I Need to Know What Happened to Mike McDermott

(SPOILER ALERT! IF YOU HAVEN”T SEEN THE MOVIE, SKIP THIS SECTION!) Rounders ended with Damon’s character, Mike McDermott, leaving for Las Vegas to pursue a career as a professional poker player.

A few poker fans on Twitter said they don’t need to know how his career turned out. I disagree. I want to know how he did. Is he still playing poker? Did he ever go back to law school? Did Teddy “KGB” (Malkovich) beg him for a rematch?

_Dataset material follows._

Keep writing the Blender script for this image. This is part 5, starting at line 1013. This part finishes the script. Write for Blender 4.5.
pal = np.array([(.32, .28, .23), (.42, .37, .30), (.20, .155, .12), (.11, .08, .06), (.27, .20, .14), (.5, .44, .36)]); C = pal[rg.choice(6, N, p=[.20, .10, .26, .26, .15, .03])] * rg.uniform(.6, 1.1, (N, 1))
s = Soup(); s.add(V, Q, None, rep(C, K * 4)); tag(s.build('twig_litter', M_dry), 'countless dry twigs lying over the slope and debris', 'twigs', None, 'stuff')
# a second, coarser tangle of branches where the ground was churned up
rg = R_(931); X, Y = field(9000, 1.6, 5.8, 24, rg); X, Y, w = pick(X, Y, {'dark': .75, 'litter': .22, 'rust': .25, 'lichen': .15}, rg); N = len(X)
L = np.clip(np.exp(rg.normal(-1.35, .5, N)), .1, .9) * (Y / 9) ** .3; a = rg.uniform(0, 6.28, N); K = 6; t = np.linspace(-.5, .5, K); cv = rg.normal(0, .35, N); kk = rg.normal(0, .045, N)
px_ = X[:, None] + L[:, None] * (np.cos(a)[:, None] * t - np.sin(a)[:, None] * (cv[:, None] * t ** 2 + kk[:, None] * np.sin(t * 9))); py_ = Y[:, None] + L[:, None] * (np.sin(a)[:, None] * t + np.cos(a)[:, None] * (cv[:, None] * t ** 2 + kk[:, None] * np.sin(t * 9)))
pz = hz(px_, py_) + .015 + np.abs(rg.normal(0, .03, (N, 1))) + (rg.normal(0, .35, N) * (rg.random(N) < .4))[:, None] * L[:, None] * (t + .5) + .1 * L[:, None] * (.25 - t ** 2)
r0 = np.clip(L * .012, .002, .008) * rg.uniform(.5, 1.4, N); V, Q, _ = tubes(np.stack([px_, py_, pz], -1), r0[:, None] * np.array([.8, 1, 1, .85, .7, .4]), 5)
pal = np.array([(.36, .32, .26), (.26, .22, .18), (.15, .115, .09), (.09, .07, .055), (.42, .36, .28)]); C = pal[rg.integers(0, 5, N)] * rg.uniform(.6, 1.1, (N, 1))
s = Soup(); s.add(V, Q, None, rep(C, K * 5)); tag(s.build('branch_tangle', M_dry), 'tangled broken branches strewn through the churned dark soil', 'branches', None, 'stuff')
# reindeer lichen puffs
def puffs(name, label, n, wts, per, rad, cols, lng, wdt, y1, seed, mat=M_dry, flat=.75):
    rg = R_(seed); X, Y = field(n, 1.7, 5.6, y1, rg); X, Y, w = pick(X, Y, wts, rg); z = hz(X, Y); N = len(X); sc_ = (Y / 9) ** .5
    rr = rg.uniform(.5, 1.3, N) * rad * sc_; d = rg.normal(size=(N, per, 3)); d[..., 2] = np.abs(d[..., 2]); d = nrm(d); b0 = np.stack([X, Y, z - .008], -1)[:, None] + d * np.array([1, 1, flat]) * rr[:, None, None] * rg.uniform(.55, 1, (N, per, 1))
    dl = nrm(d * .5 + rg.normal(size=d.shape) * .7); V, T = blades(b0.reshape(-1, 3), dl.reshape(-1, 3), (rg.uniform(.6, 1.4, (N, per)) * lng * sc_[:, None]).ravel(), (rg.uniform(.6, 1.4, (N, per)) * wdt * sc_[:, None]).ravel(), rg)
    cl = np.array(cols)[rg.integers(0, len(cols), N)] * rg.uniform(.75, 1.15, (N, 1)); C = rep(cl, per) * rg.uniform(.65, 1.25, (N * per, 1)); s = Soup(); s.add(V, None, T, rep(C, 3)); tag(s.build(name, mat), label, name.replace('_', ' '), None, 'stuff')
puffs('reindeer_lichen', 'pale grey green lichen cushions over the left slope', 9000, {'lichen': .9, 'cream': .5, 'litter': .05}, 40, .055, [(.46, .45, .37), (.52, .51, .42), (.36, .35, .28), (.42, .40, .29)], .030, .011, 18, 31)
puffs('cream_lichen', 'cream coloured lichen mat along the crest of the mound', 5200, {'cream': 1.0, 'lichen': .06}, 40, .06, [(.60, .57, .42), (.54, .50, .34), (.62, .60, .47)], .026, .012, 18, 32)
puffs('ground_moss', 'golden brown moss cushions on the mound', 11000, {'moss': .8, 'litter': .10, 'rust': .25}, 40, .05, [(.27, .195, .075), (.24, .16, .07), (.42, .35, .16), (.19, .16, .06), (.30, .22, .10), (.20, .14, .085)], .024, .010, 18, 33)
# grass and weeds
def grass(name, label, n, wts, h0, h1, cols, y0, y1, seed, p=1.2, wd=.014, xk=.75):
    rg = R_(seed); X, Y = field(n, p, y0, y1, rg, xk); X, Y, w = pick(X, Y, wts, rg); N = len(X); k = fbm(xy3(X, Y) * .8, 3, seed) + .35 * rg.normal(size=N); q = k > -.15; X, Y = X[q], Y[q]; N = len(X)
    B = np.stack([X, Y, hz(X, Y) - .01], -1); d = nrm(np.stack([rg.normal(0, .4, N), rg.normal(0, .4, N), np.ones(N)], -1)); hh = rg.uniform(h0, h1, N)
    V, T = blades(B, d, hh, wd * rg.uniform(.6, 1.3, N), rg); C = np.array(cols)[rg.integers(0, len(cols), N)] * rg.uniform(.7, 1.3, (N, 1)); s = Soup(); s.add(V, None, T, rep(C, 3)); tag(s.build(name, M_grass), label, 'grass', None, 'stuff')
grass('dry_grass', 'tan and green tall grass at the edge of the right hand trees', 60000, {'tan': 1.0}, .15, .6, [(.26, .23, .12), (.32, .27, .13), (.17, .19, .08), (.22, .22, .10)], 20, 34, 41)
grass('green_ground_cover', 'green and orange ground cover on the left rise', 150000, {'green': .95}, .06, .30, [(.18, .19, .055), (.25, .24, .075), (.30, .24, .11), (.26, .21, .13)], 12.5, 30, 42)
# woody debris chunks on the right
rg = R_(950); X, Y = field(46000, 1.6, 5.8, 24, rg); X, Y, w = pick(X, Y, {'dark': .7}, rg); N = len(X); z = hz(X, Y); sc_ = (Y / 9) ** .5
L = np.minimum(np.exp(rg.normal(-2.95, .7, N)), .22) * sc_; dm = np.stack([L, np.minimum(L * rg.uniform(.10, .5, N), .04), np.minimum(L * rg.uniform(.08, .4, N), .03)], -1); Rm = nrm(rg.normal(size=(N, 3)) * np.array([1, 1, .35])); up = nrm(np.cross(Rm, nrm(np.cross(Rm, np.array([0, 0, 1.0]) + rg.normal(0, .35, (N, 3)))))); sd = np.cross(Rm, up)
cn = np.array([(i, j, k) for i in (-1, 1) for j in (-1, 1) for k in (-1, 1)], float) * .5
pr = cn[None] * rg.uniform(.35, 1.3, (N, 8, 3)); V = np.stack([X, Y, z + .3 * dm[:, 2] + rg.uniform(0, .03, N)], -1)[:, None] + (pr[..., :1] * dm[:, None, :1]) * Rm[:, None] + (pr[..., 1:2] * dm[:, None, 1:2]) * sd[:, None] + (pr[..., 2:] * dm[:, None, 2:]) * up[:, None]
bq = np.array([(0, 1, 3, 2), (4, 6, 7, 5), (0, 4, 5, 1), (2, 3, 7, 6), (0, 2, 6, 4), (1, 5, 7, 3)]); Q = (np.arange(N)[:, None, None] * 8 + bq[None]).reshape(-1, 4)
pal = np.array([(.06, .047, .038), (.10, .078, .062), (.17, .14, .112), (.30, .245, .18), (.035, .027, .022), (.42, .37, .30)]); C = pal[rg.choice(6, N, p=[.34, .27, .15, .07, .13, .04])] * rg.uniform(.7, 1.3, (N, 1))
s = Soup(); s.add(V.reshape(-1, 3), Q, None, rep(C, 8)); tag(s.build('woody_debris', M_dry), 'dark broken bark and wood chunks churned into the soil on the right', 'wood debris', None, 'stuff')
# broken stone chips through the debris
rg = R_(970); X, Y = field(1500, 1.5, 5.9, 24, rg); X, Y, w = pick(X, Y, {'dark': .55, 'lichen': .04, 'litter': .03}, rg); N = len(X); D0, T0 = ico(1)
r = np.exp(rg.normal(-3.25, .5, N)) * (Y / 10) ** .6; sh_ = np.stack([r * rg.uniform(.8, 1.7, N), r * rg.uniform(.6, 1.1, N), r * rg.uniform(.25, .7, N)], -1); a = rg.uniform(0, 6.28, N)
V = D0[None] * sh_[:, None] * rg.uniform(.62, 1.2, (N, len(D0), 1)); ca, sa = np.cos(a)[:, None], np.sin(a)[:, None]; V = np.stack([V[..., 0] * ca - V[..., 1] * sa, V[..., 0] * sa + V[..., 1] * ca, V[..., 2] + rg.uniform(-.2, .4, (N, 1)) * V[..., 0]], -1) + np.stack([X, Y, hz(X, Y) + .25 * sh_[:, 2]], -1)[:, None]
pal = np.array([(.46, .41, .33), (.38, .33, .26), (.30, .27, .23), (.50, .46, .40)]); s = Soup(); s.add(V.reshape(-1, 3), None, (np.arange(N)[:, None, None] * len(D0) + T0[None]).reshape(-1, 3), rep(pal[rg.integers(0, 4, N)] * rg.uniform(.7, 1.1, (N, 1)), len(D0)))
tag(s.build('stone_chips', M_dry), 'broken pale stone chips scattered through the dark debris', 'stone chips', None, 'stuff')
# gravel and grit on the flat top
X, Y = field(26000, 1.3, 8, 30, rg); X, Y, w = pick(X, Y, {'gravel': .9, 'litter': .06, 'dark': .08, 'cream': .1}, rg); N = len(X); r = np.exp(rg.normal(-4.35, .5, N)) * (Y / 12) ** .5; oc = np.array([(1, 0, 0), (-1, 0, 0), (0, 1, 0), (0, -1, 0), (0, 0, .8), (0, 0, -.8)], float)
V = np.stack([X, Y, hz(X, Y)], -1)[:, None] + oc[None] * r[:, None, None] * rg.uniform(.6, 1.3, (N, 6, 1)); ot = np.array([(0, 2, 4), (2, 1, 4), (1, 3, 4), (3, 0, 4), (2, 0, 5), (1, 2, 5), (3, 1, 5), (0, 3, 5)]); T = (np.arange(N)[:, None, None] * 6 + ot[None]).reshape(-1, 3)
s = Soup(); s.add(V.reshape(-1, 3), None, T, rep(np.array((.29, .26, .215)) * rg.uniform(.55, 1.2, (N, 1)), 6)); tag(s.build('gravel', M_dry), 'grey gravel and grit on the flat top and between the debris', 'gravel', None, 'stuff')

And what happened to “Worm?” Is he still hustling in the underground poker games? Or has he cleaned up his act and is now playing in legit casinos? I need to know these things, and only a sequel can answer those questions.

Proposed Rounders II Plot

In the unlikely event Rounders II is created, I have some advice for Brian Koppelman — as if he needs it — on what I feel is an intriguing plot. So, here’s what would happen in the sequel, if I were given the opportunity to write the script.

A 40-something Mike McDermott is caught colluding with “Worm” in a high-stakes game in Bobby’s Room at Bellagio. The poker-playing friends are banned from the casino, and McDermott is forced to move back to the East Coast where he partners with his old nemesis, Teddy “KGB”, to run an illegal underground card room.

The feds bust the game, and McDermott is sent to jail. His ex-girlfriend, Jo (Gretchen Mol), is chosen as the lead prosecutor in the case. With the feds having seized Mikey’s bank account, he’s forced to grind lower stakes games in Atlantic City so that he can afford legal representation.

I’ll let Koppelman take it from there. Make it happen, Brian.